How “Laggies” Director Lynn Shelton Found A Backdoor Into The Film Industry: 52 Weeks of Directors

by Lauren C. Byrd

 

“I never expected to make a living doing my art,” Lynn Shelton said during the press tour for her latest film, Laggies (2014). The Seattle-based filmmaker didn’t feel a burning desire to become a director until her late 30s.

She worked in theater, moved to New York to study photography, and worked as a film editor on friends’ movies. “I just did not have the confidence to do it,” Shelton said in a 2009 interview with The New York Times. “And then I had to find a backdoor way in. I couldn’t even go to film school, I had to start making my little movies and learning about editing.”

When she moved back to Seattle in 1999, she was embraced by a small but burgeoning film community and in 2004, was given a half million dollars to write and direct her first feature, We Go Way Back, which is about a young actress who is confronted by her 13-year-old self. Shelton prided herself on having an all Seattle crew and actors. The film went on to win the Jury Prize at Slamdance Film Festival in 2006.

“I was getting a few gigs in L.A.,” Shelton said in an interview with Anne Thompson. “But I wasn’t getting reps coming to me, asking to work with me, and I didn’t want to leave Seattle. So I thought, ‘Well, I’ll just keep doing what I want to be doing.’”
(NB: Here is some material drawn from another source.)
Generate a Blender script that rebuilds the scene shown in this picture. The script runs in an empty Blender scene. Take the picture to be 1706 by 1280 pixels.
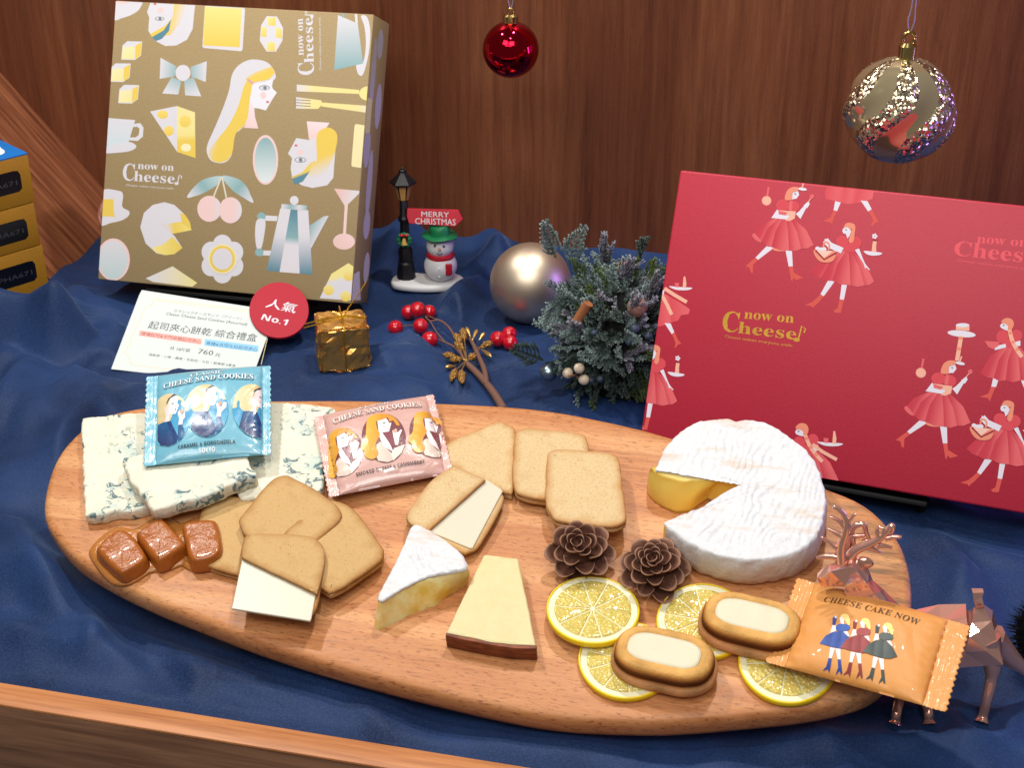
import bpy, bmesh, math, random
import numpy as np
from mathutils import Matrix, Vector, noise
S = 0.01                                   # all numbers below are centimetres
SC = bpy.context.scene
COL = SC.collection
random.seed(7); rng = np.random.default_rng(7)
def V(*a): return np.array(a, float)
def unit(a): a = np.array(a, float); return a/np.linalg.norm(a)

# ------------------------------------------------------------------ camera
FOC = 2400.; PITCH = math.radians(28); YAW = math.radians(12.9)
FW = V(-math.sin(YAW)*math.cos(PITCH), math.cos(YAW)*math.cos(PITCH), -math.sin(PITCH))
RT = V(math.cos(YAW), math.sin(YAW), 0); UP = np.cross(RT, FW)
def ray(x, y): return FW + RT*((x-853)/FOC) - UP*((y-640)/FOC)
BO = V(0, 0, 5.0)                          # centre of the board's top face
CAM = BO - ray(790, 940)*88
cd = bpy.data.cameras.new('camera'); cam = bpy.data.objects.new('camera', cd); COL.objects.link(cam)
cd.sensor_width = 36; cd.lens = FOC/1706*36; cd.clip_start = .02; cd.clip_end = 50
cam.matrix_world = Matrix(((RT[0], UP[0], -FW[0], CAM[0]*S), (RT[1], UP[1], -FW[1], CAM[1]*S), (RT[2], UP[2], -FW[2], CAM[2]*S), (0, 0, 0, 1)))
SC.camera = cam
cd.dof.use_dof = True; cd.dof.focus_distance = 0.93; cd.dof.aperture_fstop = 32

# ------------------------------------------------------------------ world and lamps (shop interior at night: no sun)
w = bpy.data.worlds.new('World'); SC.world = w; w.use_nodes = True
w.node_tree.nodes['Background'].inputs[0].default_value = (1, .97, .93, 1)
w.node_tree.nodes['Background'].inputs[1].default_value = .13
def lamp(name, loc, aim, power, size, color=(1, .93, .84), sy=None):
    l = bpy.data.lights.new(name, 'AREA'); l.energy = power; l.color = color
    l.shape = 'DISK' if sy is None else 'RECTANGLE'; l.size = size*S
    if sy: l.size_y = sy*S
    o = bpy.data.objects.new(name, l); COL.objects.link(o); o.location = Vector(loc)*S
    o.rotation_euler = (Vector(aim)-Vector(loc)).to_track_quat('-Z', 'Y').to_euler()
    return o
WARM = (1, .95, .88)
lamp('shop_spot', (-62, 30, 125), (-12, 12, 0), 9.0, 6, WARM)
lamp('shop_spot', (10, 46, 130), (14, 10, 0), 8.6, 6, WARM)
lamp('shop_spot', (6, -26, 150), (-5, 14, 4), 4.4, 7, WARM)
lamp('added_fill_panel', (-50, -100, 150), (-5, 25, 8), 7.5, 60, (1, .97, .94), 60)  # two panels added behind the camera: soft front fill and broad metal reflections
lamp('added_fill_panel', (42, -105, 150), (5, 25, 8), 8.5, 60, (1, .97, .94), 60)
for k in range(3): lamp('added_reflection_strip', (0, -150-55*k, 185), (0, 0, 60), 3.6, 150, (1, .96, .90), 11)  # unseen strips added so the baubles and metal have something to reflect
lamp('violet_led_bar', (82, 47, 26), (-20, 42, 12), 1.7, 5, (.36, .20, 1), 30)
SC.view_settings.view_transform = 'Standard'; SC.view_settings.look = 'None'
SC.view_settings.exposure = -0.1; SC.view_settings.gamma = 1
SC.cycles.use_denoising = True; SC.cycles.max_bounces = 8; SC.cycles.caustics_reflective = False; SC.cycles.caustics_refractive = False
try: SC.cycles.sample_clamp_indirect = 4
except Exception: pass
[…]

In 2006 at the Maryland Film Festival, she became friends with director Joe Swanberg, whose films are part of the Mumblecore film movement. Shelton had not found the invasive equipment and large crew on her first film conducive to creativity, so on her next project, she wanted to apply two of Mumblecore’s qualities to the filmmaking process: a pared down production and improvised dialogue. She self-produced her next film, My Effortless Brilliance.

Shelton said she was teaching a filmmaking course at the time and on her summer break, she borrowed a camera and would go out and make a film with her friends. “I enjoy teaching and I thought it would just sort of supplement my films, in that way.”

She cites her third film, Humpday, as changing everything. The film, which stars the now popular Mark Duplass, got into Sundance and was quickly bought and offered a distribution deal through Magnolia Pictures. “I got people from agents and managers wanting to represent me, sending me scripts, and then suddenly, I had a way to get into television, which is something I had always been interested in, to make a little extra cash, because there’s so much good television,” Shelton said.

Shelton’s first TV directing gig was on Mad Men and since then, she’s directed several episodes of New Girl and The Mindy Project. Her first pilot was for the new ABC sitcom, Fresh Off the Boat.

Her early films were often labeled by critics and viewers alike as being “male” or “female.” We Go Way Back centers on a young woman, but My Effortless Brilliance and Humpday are both about men or male friendships. Shelton dismisses the categorization, although in a 2008 interview, she said that on the film festival circuit for My Effortless Brilliance, people would be at the screenings, so curious to know why a woman would want to make this movie about men. “Men make movies about women all the time,” Shelton stated.

Although Humpday was Shelton’s breakthrough moment, the jewel in her crown may be Your Sister’s Sister, the 2011 film that stars Duplass, Emily Blunt, and Rosemarie DeWitt.

Even though the title has a female relationship in the name, the film actually starts out with another familial relationship: brothers. Jack (Duplass) is still mourning the death of his brother Tom after nearly a year. His best friend, Iris (Emily Blunt) – who incidentally used to date Jack’s brother Tom – serves him some tough-love about getting his shit together. She offers up her dad’s lake house as a place he can crash and work through some things.

After biking out to the island, Jack shows up at the house only to discover Iris’s sister Hannah (DeWitt) had the same idea. She’s mourning the recent break-up of a several years long relationship from her partner Pam. Tequila is drunk. Hannah and Jack end up in bed together. And then Iris shows up at the lake house the next day.

Hannah and Jack agree to keep their dalliance under wraps, especially after Iris confesses to Hannah that she has feelings for Jack, but is afraid of screwing up their friendship.

Exploring and observing the Washington scenery and wilderness plays a big part in Your Sister’s Sister, but also truly suits the mood of the piece. Jack is supposed to be mourning and rediscovering himself in these beautiful surroundings and the visual montages allow viewers to truly immerse themselves in the setting.

Shelton — who is known for her improvised films — gives scenes room to breathe, not only in the dialogue, but in the cinematography and composition, and the long silences and quiet moments are true to real life. The performances prick an emotional vain, especially for those who have a close brotherly or sisterly bond in their own lives.

As Duplass describes it, “It’s a dramatic Shakespearean bed-switching comedy with a certain emotional gravity behind it.”

He gets it exactly right. Even with the goofy hijinks which make the film entertaining and the characters endearing, Shelton isn’t afraid to explore deeper universal feelings of love, loss, and grief.